**GIVEN DATA:**

******

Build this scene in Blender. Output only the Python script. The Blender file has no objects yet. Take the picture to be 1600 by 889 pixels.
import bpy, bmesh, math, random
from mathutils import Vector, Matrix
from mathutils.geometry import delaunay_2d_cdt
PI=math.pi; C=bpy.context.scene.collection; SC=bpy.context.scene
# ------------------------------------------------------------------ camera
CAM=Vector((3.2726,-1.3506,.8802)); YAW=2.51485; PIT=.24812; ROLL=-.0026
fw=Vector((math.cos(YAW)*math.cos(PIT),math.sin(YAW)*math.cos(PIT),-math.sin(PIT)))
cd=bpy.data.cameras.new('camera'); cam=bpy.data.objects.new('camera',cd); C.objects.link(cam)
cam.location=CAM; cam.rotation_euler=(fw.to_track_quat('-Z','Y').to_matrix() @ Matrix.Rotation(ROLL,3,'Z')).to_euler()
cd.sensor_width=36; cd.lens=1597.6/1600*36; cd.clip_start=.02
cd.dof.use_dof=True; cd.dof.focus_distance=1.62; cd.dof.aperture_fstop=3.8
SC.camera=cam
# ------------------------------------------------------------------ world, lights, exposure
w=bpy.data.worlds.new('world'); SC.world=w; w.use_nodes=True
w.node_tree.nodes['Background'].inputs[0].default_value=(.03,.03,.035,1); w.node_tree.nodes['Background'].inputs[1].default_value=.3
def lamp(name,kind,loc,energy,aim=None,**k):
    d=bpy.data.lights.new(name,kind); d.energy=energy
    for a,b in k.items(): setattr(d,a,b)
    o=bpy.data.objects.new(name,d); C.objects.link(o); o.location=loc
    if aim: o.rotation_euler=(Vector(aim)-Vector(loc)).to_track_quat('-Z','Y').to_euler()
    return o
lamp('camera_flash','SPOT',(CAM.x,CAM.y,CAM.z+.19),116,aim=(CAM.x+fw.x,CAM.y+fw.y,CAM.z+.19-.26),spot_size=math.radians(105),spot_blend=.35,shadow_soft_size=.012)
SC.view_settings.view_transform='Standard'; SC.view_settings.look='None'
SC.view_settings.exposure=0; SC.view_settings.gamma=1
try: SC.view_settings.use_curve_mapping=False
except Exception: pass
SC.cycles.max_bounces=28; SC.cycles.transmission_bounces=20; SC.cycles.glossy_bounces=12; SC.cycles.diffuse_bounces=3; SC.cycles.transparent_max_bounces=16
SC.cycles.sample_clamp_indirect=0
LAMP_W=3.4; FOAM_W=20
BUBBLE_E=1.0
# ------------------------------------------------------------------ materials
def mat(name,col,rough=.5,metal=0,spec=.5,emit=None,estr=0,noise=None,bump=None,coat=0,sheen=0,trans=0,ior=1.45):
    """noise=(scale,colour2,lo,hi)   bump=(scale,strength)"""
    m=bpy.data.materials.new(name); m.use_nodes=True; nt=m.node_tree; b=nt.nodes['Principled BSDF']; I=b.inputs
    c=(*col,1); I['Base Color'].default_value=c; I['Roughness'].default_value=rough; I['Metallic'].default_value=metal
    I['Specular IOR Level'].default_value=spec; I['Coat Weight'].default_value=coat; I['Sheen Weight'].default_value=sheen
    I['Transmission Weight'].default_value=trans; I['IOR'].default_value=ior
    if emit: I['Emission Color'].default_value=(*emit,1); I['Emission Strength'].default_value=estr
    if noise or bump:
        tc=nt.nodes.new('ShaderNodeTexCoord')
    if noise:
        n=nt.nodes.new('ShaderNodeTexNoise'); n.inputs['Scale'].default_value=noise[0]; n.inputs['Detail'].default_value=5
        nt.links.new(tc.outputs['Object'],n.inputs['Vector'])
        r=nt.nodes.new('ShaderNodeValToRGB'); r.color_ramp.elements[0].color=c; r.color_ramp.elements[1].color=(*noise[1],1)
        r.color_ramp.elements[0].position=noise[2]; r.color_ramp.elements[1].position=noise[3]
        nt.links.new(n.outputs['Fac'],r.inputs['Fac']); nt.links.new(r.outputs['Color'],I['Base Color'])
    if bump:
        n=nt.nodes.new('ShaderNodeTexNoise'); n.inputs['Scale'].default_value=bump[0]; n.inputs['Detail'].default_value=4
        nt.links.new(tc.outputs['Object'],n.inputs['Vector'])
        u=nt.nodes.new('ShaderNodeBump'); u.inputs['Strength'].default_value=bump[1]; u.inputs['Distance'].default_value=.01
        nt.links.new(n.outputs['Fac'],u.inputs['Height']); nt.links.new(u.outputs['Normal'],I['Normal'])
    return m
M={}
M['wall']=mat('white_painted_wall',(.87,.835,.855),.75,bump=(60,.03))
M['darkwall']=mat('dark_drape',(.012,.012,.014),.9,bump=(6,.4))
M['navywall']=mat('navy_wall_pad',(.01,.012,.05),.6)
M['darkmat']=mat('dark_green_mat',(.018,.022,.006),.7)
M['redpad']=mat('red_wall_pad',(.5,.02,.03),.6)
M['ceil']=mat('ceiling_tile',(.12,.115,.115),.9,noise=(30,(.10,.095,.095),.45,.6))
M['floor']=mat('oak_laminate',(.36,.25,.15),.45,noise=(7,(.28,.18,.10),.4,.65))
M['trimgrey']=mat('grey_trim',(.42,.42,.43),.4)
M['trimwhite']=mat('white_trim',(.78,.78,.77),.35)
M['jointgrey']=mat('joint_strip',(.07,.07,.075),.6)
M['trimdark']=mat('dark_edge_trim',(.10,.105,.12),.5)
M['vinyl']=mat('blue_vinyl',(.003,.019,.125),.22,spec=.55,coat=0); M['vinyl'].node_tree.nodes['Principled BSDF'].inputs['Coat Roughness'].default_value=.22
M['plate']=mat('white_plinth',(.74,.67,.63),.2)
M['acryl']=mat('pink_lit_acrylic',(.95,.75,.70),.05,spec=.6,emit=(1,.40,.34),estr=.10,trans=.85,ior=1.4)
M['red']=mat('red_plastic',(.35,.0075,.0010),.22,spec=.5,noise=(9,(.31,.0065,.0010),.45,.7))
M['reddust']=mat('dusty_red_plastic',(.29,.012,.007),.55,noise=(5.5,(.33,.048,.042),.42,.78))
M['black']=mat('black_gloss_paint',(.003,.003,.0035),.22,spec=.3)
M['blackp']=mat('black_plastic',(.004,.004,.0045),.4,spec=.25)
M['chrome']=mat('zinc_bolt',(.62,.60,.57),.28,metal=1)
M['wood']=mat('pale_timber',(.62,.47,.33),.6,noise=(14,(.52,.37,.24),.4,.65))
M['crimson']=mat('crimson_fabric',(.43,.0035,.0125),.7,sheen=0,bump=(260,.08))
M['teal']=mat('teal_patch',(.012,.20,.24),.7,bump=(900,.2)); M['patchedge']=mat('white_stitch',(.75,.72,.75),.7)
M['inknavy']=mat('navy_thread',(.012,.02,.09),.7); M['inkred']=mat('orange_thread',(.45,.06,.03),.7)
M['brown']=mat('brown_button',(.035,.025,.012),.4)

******

**SHORT EXERCISE:** Each line of the listing above should be output exactly.

**RESULT:**
Build this scene in Blender. Output only the Python script. The Blender file has no objects yet. Take the picture to be 1600 by 889 pixels.
import bpy, bmesh, math, random
from mathutils import Vector, Matrix
from mathutils.geometry import delaunay_2d_cdt
PI=math.pi; C=bpy.context.scene.collection; SC=bpy.context.scene
# ------------------------------------------------------------------ camera
CAM=Vector((3.2726,-1.3506,.8802)); YAW=2.51485; PIT=.24812; ROLL=-.0026
fw=Vector((math.cos(YAW)*math.cos(PIT),math.sin(YAW)*math.cos(PIT),-math.sin(PIT)))
cd=bpy.data.cameras.new('camera'); cam=bpy.data.objects.new('camera',cd); C.objects.link(cam)
cam.location=CAM; cam.rotation_euler=(fw.to_track_quat('-Z','Y').to_matrix() @ Matrix.Rotation(ROLL,3,'Z')).to_euler()
cd.sensor_width=36; cd.lens=1597.6/1600*36; cd.clip_start=.02
cd.dof.use_dof=True; cd.dof.focus_distance=1.62; cd.dof.aperture_fstop=3.8
SC.camera=cam
# ------------------------------------------------------------------ world, lights, exposure
w=bpy.data.worlds.new('world'); SC.world=w; w.use_nodes=True
w.node_tree.nodes['Background'].inputs[0].default_value=(.03,.03,.035,1); w.node_tree.nodes['Background'].inputs[1].default_value=.3
def lamp(name,kind,loc,energy,aim=None,**k):
    d=bpy.data.lights.new(name,kind); d.energy=energy
    for a,b in k.items(): setattr(d,a,b)
    o=bpy.data.objects.new(name,d); C.objects.link(o); o.location=loc
    if aim: o.rotation_euler=(Vector(aim)-Vector(loc)).to_track_quat('-Z','Y').to_euler()
    return o
lamp('camera_flash','SPOT',(CAM.x,CAM.y,CAM.z+.19),116,aim=(CAM.x+fw.x,CAM.y+fw.y,CAM.z+.19-.26),spot_size=math.radians(105),spot_blend=.35,shadow_soft_size=.012)
SC.view_settings.view_transform='Standard'; SC.view_settings.look='None'
SC.view_settings.exposure=0; SC.view_settings.gamma=1
try: SC.view_settings.use_curve_mapping=False
except Exception: pass
SC.cycles.max_bounces=28; SC.cycles.transmission_bounces=20; SC.cycles.glossy_bounces=12; SC.cycles.diffuse_bounces=3; SC.cycles.transparent_max_bounces=16
SC.cycles.sample_clamp_indirect=0
LAMP_W=3.4; FOAM_W=20
BUBBLE_E=1.0
# ------------------------------------------------------------------ materials
def mat(name,col,rough=.5,metal=0,spec=.5,emit=None,estr=0,noise=None,bump=None,coat=0,sheen=0,trans=0,ior=1.45):
    """noise=(scale,colour2,lo,hi)   bump=(scale,strength)"""
    m=bpy.data.materials.new(name); m.use_nodes=True; nt=m.node_tree; b=nt.nodes['Principled BSDF']; I=b.inputs
    c=(*col,1); I['Base Color'].default_value=c; I['Roughness'].default_value=rough; I['Metallic'].default_value=metal
    I['Specular IOR Level'].default_value=spec; I['Coat Weight'].default_value=coat; I['Sheen Weight'].default_value=sheen
    I['Transmission Weight'].default_value=trans; I['IOR'].default_value=ior
    if emit: I['Emission Color'].default_value=(*emit,1); I['Emission Strength'].default_value=estr
    if noise or bump:
        tc=nt.nodes.new('ShaderNodeTexCoord')
    if noise:
        n=nt.nodes.new('ShaderNodeTexNoise'); n.inputs['Scale'].default_value=noise[0]; n.inputs['Detail'].default_value=5
        nt.links.new(tc.outputs['Object'],n.inputs['Vector'])
        r=nt.nodes.new('ShaderNodeValToRGB'); r.color_ramp.elements[0].color=c; r.color_ramp.elements[1].color=(*noise[1],1)
        r.color_ramp.elements[0].position=noise[2]; r.color_ramp.elements[1].position=noise[3]
        nt.links.new(n.outputs['Fac'],r.inputs['Fac']); nt.links.new(r.outputs['Color'],I['Base Color'])
    if bump:
        n=nt.nodes.new('ShaderNodeTexNoise'); n.inputs['Scale'].default_value=bump[0]; n.inputs['Detail'].default_value=4
        nt.links.new(tc.outputs['Object'],n.inputs['Vector'])
        u=nt.nodes.new('ShaderNodeBump'); u.inputs['Strength'].default_value=bump[1]; u.inputs['Distance'].default_value=.01
        nt.links.new(n.outputs['Fac'],u.inputs['Height']); nt.links.new(u.outputs['Normal'],I['Normal'])
    return m
M={}
M['wall']=mat('white_painted_wall',(.87,.835,.855),.75,bump=(60,.03))
M['darkwall']=mat('dark_drape',(.012,.012,.014),.9,bump=(6,.4))
M['navywall']=mat('navy_wall_pad',(.01,.012,.05),.6)
M['darkmat']=mat('dark_green_mat',(.018,.022,.006),.7)
M['redpad']=mat('red_wall_pad',(.5,.02,.03),.6)
M['ceil']=mat('ceiling_tile',(.12,.115,.115),.9,noise=(30,(.10,.095,.095),.45,.6))
M['floor']=mat('oak_laminate',(.36,.25,.15),.45,noise=(7,(.28,.18,.10),.4,.65))
M['trimgrey']=mat('grey_trim',(.42,.42,.43),.4)
M['trimwhite']=mat('white_trim',(.78,.78,.77),.35)
M['jointgrey']=mat('joint_strip',(.07,.07,.075),.6)
M['trimdark']=mat('dark_edge_trim',(.10,.105,.12),.5)
M['vinyl']=mat('blue_vinyl',(.003,.019,.125),.22,spec=.55,coat=0); M['vinyl'].node_tree.nodes['Principled BSDF'].inputs['Coat Roughness'].default_value=.22
M['plate']=mat('white_plinth',(.74,.67,.63),.2)
M['acryl']=mat('pink_lit_acrylic',(.95,.75,.70),.05,spec=.6,emit=(1,.40,.34),estr=.10,trans=.85,ior=1.4)
M['red']=mat('red_plastic',(.35,.0075,.0010),.22,spec=.5,noise=(9,(.31,.0065,.0010),.45,.7))
M['reddust']=mat('dusty_red_plastic',(.29,.012,.007),.55,noise=(5.5,(.33,.048,.042),.42,.78))
M['black']=mat('black_gloss_paint',(.003,.003,.0035),.22,spec=.3)
M['blackp']=mat('black_plastic',(.004,.004,.0045),.4,spec=.25)
M['chrome']=mat('zinc_bolt',(.62,.60,.57),.28,metal=1)
M['wood']=mat('pale_timber',(.62,.47,.33),.6,noise=(14,(.52,.37,.24),.4,.65))
M['crimson']=mat('crimson_fabric',(.43,.0035,.0125),.7,sheen=0,bump=(260,.08))
M['teal']=mat('teal_patch',(.012,.20,.24),.7,bump=(900,.2)); M['patchedge']=mat('white_stitch',(.75,.72,.75),.7)
M['inknavy']=mat('navy_thread',(.012,.02,.09),.7); M['inkred']=mat('orange_thread',(.45,.06,.03),.7)
M['brown']=mat('brown_button',(.035,.025,.012),.4)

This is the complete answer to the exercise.